5. Breaking Out of Role-Based Thinking
This was perhaps the most practical yet least discussed part of the presentation.
Titles like “social media expert”, “performance marketer” or “sales rep” prevent you from seeing what the company is actually doing.
Because when you think about a company in terms of actions rather than roles, you see something different.
Every role can essentially be reduced to a series of repetitive actions. And every repetitive action can be automated.
To do this, you first need to know exactly what the people you work with are doing, down to the finest detail. How does your social media manager produce content? What steps do they follow? How do they make their decisions?
Without knowing the answers to these questions, you cannot hand that process over to AI. Technology accelerates a process, but first, that process has to exist.
6. Your Company Needs an Operating System
There is one single idea that ties this whole conversation together: Companies must operate like an operating system.

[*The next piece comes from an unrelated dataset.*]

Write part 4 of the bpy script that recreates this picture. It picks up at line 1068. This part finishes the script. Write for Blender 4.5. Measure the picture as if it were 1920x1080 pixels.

In an operating system, all possible outputs are pre-defined. You too will write down every repetitive action that occurs in your company, from start to finish.
Every touchpoint in the sales process. Every step in a customer complaint. Every moment of decision in content creation.
When you do this, you’ll see two things: unnecessary steps and steps that can be automated.
That is exactly where AI integration begins. Not by buying tools, but by mapping the process.
This is why digital transformation failed.
We bought the technology, but we didn’t put a process underneath it. We must not make the same mistake in the AI transformation.
Because this time, we have no time to make up for it.